В скрещенье лучей. Очерки французской поэзии XIX–XX веков - страница 17



Поздний Гюго перенес свое не лишенное наивности воодушевленное верование еще и в космические пространства, на вселенские подмостки, и это дало эпос мистериально-визионерский с его диковинно химеричными видениями как бы въяве пережитого при захватывающем дух мысленном погружении в бескрайние просторы мироздания:

Вокруг исчезло все… Горой вставали волны.
По книге Бог читал, все обратилось в прах,
И шелест слышался, как будто в небесах
Листает список он, страницу за страницей.
Лишь бездна ведала, пронзенная зарницей,
Где ныне горы, где людские голоса.
С травой морскою кедр в одной волне слился:
К звериным логовам рвалась волна другая,
И птицы падали в валы, изнемогая.
Сквозь воды рвущейся во все концы волны
Мелькали города, казалось, что видны
Верхушки крыш, дворцов уродливые стены,
Соборов купола средь зыбкой белой пены.
………………………………………………

Виктор Гюго. Рисунок Натана Альтмана. 1961


Последний огонек был гребнем вод покрыт.
Ни дня, ни ночи нет. Есть только плач навзрыд
Да темень. Не давал восток рассвету хода,
Казалось, сожрала пучина свет восхода.
С небес, раскрывшихся пучиною без дна,
Исчезли без следа и солнце, и луна.
Из необъятности, из этой черной пасти
Полил свирепый дождь и выползло ненастье.
Гроза и вихрь свились и бросились в разгул.
Из глуби слышались, перекрывая гул,
Вселенским ужасом наполненные крики.
Вдруг замолчало все. Смирился ветер дикий.
Над горной кручею, не устремляясь вниз,
Восстал огромный вал и в небесах повис.
Закон стихии тверд – усильем небывалым
Последнего орла накрыть последним валом.
Конец. Вселенная наказана, и вот
Незыблемая мгла легла на лоно вод.
Молчание царит в пустом и мрачном мире.
Земля, шар водяной среди небесной шири,
Беззвучна и темна, бездвижна и гола,
Огромною слезой во мраке поплыла.
«Конец Сатаны». Перевод В. Орла

Долголетнее кипучее реформаторство Гюго сказалось в раскрепощении едва ли не всех отраслей писательской работы от окостенелых установок. Решительнее, чем кто бы то ни было из его круга, ломал он привычные перегородки между жанрами, понуждавшие прибегать к заштампованным раз и навсегда условностям-«поэтизмам», освежал свой слог токами обиходного языка. И в этой перестройке, как и в своих вольнолюбивых убеждениях, Гюго по праву считал себя достойным проводником освободительных заветов революции конца XVIII в., отважившимся «на дряхлый наш словарь колпак надвинуть красный».
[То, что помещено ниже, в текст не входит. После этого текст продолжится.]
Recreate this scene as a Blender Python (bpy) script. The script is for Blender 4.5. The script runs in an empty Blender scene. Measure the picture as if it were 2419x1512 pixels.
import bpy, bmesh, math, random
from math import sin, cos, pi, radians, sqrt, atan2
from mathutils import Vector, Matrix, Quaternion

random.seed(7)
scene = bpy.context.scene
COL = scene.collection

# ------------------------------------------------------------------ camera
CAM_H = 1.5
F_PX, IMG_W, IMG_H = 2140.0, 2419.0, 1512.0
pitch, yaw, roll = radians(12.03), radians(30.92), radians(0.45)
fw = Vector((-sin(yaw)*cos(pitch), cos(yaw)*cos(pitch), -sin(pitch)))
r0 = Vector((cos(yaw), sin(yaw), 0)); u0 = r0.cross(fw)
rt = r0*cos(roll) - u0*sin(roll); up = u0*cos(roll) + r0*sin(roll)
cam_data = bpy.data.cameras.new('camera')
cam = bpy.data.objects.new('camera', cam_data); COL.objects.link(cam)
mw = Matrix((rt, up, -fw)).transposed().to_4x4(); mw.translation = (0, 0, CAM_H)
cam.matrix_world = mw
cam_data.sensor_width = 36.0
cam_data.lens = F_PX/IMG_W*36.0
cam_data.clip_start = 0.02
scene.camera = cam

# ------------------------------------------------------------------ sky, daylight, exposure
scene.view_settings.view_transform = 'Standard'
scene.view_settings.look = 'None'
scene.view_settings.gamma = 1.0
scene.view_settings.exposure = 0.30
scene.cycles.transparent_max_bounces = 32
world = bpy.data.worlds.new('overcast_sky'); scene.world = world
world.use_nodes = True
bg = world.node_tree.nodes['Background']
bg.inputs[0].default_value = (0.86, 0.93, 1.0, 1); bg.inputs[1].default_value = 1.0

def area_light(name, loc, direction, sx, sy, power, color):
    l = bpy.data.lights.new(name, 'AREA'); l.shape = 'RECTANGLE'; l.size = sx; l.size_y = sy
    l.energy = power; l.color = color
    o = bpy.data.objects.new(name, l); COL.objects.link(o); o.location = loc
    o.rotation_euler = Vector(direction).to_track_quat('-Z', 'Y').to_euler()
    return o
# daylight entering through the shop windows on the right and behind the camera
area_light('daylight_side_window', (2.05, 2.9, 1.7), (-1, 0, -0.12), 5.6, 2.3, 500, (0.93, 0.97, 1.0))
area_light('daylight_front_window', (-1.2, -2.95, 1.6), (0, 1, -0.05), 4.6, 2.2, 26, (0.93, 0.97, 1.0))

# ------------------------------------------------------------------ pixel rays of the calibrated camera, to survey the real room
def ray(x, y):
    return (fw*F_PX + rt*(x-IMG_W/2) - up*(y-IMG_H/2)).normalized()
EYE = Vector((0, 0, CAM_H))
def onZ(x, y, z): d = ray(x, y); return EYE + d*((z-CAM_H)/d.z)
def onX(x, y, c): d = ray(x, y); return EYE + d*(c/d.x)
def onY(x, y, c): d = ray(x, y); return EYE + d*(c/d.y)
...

Нет слов-сенаторов и слов-плебеев! Грязь
На дне чернильницы я возмутил, смеясь.
Да, белый рой идей смешал я, дерзновенный,
С толпою черных слов, забитой и смиренной,
Затем что в языке такого слова нет,
Откуда б не могла идея лить свой свет.
………………………………………………
Я взял Бастилию, где рифмы изнывали,
И более того, я кандалы сорвал
С порабощенных слов, отверженных созвал
И вывел их из тьмы, чтоб засиял их разум.
Я перебил хребты ползучим перифразам.
Угрюмый алфавит, сей новый Вавилон,
Был ниспровергнут мной, разрушен и сметен.
Мне было ведомо, что я, боец суровый,
Освобождаю мысль, освобождая слово.
«Ответ на обвинение». Перевод Э. Линецкой[19]

Могучий дар Гюго, ошеломляющий своей избыточно обильной всеумелостью, воспринимался во Франции XIX века как «неистощимое чудо» (Бодлер) даже теми, кто намеревался в своих исканиях пойти дальше и другими путями. XX век сохранил почтительное изумление перед этой богатырской мощью и в тех нередких случаях, когда оспаривал ее достоинства, ссылаясь на встречающиеся у Гюго пустоты, многословие, гулкие прописи, – так подмечают пятна на солнце.